Anyway, with terraforming complete, you must then assemble the materials for constructing the shack, cutting down trees, moving logs to the building site, and sawing those logs into boards and...erm...building logs, before shifting them from your inventory to the construction window in order to erect the shack. The strict encumbrance limit means you can only carry a couple of logs at any one time, and tool breakages mean regular stops to craft new implements. You also need to spend ten minutes or so arbitrarily shaping rocks to increase the Materials Preparation skill high enough to unlock the Construction Skill. Also, you need to eat to stay alive, which either means shifting your goal to hunting, fishing or foraging for a proper meal, or guzzling down apples like smarties every fifteen minutes.
It's an astonishingly lengthy and convoluted process, and this is for the most basic structure in the entire game. Now, this in itself is not necessarily a problem, provided each of these stages is interactively compelling. Sadly the opposite is true, because you don't interact directly with anything. Instead, what you do is right-click on an object and select an action from a list of drop-boxes organised by skill. Then an animation plays out while a loading bar fills RIGHT IN THE MIDDLE OF THE SCREEN, after which the action is complete. This happens for everything, even something as basic as opening a storage box. Hence you constantly feel one-step removed from the on-screen action, and every one of those actions feels identical. It's the absolute worst kind of grind, the sort that became passé when the first Everquest was popular.

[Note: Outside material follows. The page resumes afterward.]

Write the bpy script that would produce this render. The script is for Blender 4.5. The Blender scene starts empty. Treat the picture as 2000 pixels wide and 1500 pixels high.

The exception to this rule is combat, which is based around a surprisingly deep, direction-based system, and has the potential to be rather fun. Unfortunately, this potential is squandered due to several issues. Firstly, the skill system gates you off from all but the most basic abilities. Want to wield a longbow? Well first you need to level your slingshot and crossbow level to the appropriate number. Given how Life is Feudal aims toward a realistic depiction of medieval life, this is utterly ridiculous. If you want to learn how to use a longbow, you start by picking up a longbow, not by graduating through functionally different types of ranged weaponry. The same goes for melee weapons. Fancy cutting down your foes with a longsword? First you must learn how to...wear armour. I mean...what?
Combat encounters are fairly thin on the ground anyway, because of the size of the environment and the sparse distribution of players throughout it. Unless you put your effort into banditry or are engaged in a player-organised battle between kingdoms or communities, any combat is going to be limited to hunting. This is mildly interesting, save for the fact that animals seem to absorb a pretty hefty amount of damage before falling to arrows, another instance where the game's supposed realism flies in the face of the practicalities of play.
Sadly the problems don't end there. Performance wise the game struggles constantly. In fact, upon release the game was borderline unplayable due to stuttering and regular crashes. This has since improved through a number of hotfixes, but you're still going to require a beefy PC to enjoy even a satisfactory experience. Loading times for servers remain abysmal. The game is admittedly very pretty to look at once you're in it, and there's some fun to be had just wandering around looking at structures players have built. But this could be said about dozen more interesting survival/crafting games currently available.
Ultimately, Life is Feudal simply isn't fun to play. Having a single large server would go some way to enabling the community-focussed medieval simulation that the developers hope to provide, especially given that community is generally very friendly and willing to lend a hand. But even then, the tedious interaction and abysmally designed skill-tree suck out any enjoyment like a black hole crashing a star party. Trapped between several different genres like a failing holdfast surrounded by enemies, Life is Feudal stretches itself too thin and is eventually overwhelmed.